__Job__. Transcribe every line, keeping it exact.

__Entries with scene source code__.

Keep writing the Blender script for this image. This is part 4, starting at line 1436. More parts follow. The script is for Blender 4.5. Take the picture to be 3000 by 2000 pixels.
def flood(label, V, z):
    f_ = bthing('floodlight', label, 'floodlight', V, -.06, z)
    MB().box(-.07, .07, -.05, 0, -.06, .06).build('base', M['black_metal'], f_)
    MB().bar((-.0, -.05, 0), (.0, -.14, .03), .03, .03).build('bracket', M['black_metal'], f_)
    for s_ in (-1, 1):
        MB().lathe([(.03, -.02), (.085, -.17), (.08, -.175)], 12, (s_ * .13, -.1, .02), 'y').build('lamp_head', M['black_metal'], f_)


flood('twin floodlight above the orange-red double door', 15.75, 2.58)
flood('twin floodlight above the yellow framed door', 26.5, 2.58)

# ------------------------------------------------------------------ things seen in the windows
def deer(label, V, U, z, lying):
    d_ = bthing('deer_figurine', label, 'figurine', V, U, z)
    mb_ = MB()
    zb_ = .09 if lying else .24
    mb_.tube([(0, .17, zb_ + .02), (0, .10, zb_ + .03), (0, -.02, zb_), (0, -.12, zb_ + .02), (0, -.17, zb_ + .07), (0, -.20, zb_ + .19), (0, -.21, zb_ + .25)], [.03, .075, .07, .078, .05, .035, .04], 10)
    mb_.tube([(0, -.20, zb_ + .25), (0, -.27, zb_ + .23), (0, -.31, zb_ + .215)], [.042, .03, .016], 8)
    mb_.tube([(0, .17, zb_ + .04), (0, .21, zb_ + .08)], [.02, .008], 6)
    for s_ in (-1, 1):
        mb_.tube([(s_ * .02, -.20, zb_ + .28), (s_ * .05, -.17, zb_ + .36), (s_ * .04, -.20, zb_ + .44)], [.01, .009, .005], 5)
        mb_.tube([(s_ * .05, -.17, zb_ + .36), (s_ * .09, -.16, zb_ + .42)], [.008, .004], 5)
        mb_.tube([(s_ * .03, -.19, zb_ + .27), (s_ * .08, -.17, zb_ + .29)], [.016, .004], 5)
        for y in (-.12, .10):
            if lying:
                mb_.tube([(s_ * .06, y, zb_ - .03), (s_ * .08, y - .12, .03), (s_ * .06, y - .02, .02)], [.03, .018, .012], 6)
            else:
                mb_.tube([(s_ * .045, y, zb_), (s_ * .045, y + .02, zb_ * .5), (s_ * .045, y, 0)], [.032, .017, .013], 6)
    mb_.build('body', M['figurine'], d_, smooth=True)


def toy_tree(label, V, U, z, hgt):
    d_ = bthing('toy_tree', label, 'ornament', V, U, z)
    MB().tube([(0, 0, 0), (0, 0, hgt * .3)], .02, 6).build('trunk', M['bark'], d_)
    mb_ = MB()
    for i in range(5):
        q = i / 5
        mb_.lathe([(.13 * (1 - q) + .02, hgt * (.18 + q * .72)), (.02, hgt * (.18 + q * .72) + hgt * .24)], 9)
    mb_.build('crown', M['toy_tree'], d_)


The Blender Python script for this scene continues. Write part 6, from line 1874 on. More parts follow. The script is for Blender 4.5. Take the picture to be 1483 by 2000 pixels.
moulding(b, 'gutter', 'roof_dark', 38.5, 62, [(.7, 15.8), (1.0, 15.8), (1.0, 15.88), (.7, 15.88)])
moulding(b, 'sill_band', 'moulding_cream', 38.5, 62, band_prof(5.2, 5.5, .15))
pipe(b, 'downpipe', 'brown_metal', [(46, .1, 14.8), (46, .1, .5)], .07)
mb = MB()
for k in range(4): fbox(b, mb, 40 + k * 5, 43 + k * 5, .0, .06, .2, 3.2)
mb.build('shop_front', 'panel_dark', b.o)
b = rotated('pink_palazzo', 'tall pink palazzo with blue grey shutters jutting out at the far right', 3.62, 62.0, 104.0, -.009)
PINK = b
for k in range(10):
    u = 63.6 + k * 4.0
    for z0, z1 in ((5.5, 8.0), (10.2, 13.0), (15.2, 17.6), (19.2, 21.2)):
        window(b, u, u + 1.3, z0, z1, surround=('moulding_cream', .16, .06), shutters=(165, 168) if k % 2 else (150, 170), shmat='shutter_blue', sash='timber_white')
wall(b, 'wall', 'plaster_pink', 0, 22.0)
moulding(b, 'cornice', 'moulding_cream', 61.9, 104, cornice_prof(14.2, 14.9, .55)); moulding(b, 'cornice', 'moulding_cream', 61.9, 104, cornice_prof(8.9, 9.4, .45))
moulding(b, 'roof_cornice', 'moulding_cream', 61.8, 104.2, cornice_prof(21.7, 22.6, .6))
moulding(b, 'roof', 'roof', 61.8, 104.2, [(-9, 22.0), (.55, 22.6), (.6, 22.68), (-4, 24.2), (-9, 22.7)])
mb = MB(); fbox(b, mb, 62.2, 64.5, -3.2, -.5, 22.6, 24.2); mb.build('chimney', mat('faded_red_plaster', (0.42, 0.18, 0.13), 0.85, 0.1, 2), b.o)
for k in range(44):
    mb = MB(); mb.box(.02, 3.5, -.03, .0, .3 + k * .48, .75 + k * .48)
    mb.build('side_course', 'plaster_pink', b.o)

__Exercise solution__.
Keep writing the Blender script for this image. This is part 4, starting at line 1436. More parts follow. The script is for Blender 4.5. Take the picture to be 3000 by 2000 pixels.
def flood(label, V, z):
    f_ = bthing('floodlight', label, 'floodlight', V, -.06, z)
    MB().box(-.07, .07, -.05, 0, -.06, .06).build('base', M['black_metal'], f_)
    MB().bar((-.0, -.05, 0), (.0, -.14, .03), .03, .03).build('bracket', M['black_metal'], f_)
    for s_ in (-1, 1):
        MB().lathe([(.03, -.02), (.085, -.17), (.08, -.175)], 12, (s_ * .13, -.1, .02), 'y').build('lamp_head', M['black_metal'], f_)


flood('twin floodlight above the orange-red double door', 15.75, 2.58)
flood('twin floodlight above the yellow framed door', 26.5, 2.58)

# ------------------------------------------------------------------ things seen in the windows
def deer(label, V, U, z, lying):
    d_ = bthing('deer_figurine', label, 'figurine', V, U, z)
    mb_ = MB()
    zb_ = .09 if lying else .24
    mb_.tube([(0, .17, zb_ + .02), (0, .10, zb_ + .03), (0, -.02, zb_), (0, -.12, zb_ + .02), (0, -.17, zb_ + .07), (0, -.20, zb_ + .19), (0, -.21, zb_ + .25)], [.03, .075, .07, .078, .05, .035, .04], 10)
    mb_.tube([(0, -.20, zb_ + .25), (0, -.27, zb_ + .23), (0, -.31, zb_ + .215)], [.042, .03, .016], 8)
    mb_.tube([(0, .17, zb_ + .04), (0, .21, zb_ + .08)], [.02, .008], 6)
    for s_ in (-1, 1):
        mb_.tube([(s_ * .02, -.20, zb_ + .28), (s_ * .05, -.17, zb_ + .36), (s_ * .04, -.20, zb_ + .44)], [.01, .009, .005], 5)
        mb_.tube([(s_ * .05, -.17, zb_ + .36), (s_ * .09, -.16, zb_ + .42)], [.008, .004], 5)
        mb_.tube([(s_ * .03, -.19, zb_ + .27), (s_ * .08, -.17, zb_ + .29)], [.016, .004], 5)
        for y in (-.12, .10):
            if lying:
                mb_.tube([(s_ * .06, y, zb_ - .03), (s_ * .08, y - .12, .03), (s_ * .06, y - .02, .02)], [.03, .018, .012], 6)
            else:
                mb_.tube([(s_ * .045, y, zb_), (s_ * .045, y + .02, zb_ * .5), (s_ * .045, y, 0)], [.032, .017, .013], 6)
    mb_.build('body', M['figurine'], d_, smooth=True)


def toy_tree(label, V, U, z, hgt):
    d_ = bthing('toy_tree', label, 'ornament', V, U, z)
    MB().tube([(0, 0, 0), (0, 0, hgt * .3)], .02, 6).build('trunk', M['bark'], d_)
    mb_ = MB()
    for i in range(5):
        q = i / 5
        mb_.lathe([(.13 * (1 - q) + .02, hgt * (.18 + q * .72)), (.02, hgt * (.18 + q * .72) + hgt * .24)], 9)
    mb_.build('crown', M['toy_tree'], d_)


The Blender Python script for this scene continues. Write part 6, from line 1874 on. More parts follow. The script is for Blender 4.5. Take the picture to be 1483 by 2000 pixels.
moulding(b, 'gutter', 'roof_dark', 38.5, 62, [(.7, 15.8), (1.0, 15.8), (1.0, 15.88), (.7, 15.88)])
moulding(b, 'sill_band', 'moulding_cream', 38.5, 62, band_prof(5.2, 5.5, .15))
pipe(b, 'downpipe', 'brown_metal', [(46, .1, 14.8), (46, .1, .5)], .07)
mb = MB()
for k in range(4): fbox(b, mb, 40 + k * 5, 43 + k * 5, .0, .06, .2, 3.2)
mb.build('shop_front', 'panel_dark', b.o)
b = rotated('pink_palazzo', 'tall pink palazzo with blue grey shutters jutting out at the far right', 3.62, 62.0, 104.0, -.009)
PINK = b
for k in range(10):
    u = 63.6 + k * 4.0
    for z0, z1 in ((5.5, 8.0), (10.2, 13.0), (15.2, 17.6), (19.2, 21.2)):
        window(b, u, u + 1.3, z0, z1, surround=('moulding_cream', .16, .06), shutters=(165, 168) if k % 2 else (150, 170), shmat='shutter_blue', sash='timber_white')
wall(b, 'wall', 'plaster_pink', 0, 22.0)
moulding(b, 'cornice', 'moulding_cream', 61.9, 104, cornice_prof(14.2, 14.9, .55)); moulding(b, 'cornice', 'moulding_cream', 61.9, 104, cornice_prof(8.9, 9.4, .45))
moulding(b, 'roof_cornice', 'moulding_cream', 61.8, 104.2, cornice_prof(21.7, 22.6, .6))
moulding(b, 'roof', 'roof', 61.8, 104.2, [(-9, 22.0), (.55, 22.6), (.6, 22.68), (-4, 24.2), (-9, 22.7)])
mb = MB(); fbox(b, mb, 62.2, 64.5, -3.2, -.5, 22.6, 24.2); mb.build('chimney', mat('faded_red_plaster', (0.42, 0.18, 0.13), 0.85, 0.1, 2), b.o)
for k in range(44):
    mb = MB(); mb.box(.02, 3.5, -.03, .0, .3 + k * .48, .75 + k * .48)
    mb.build('side_course', 'plaster_pink', b.o)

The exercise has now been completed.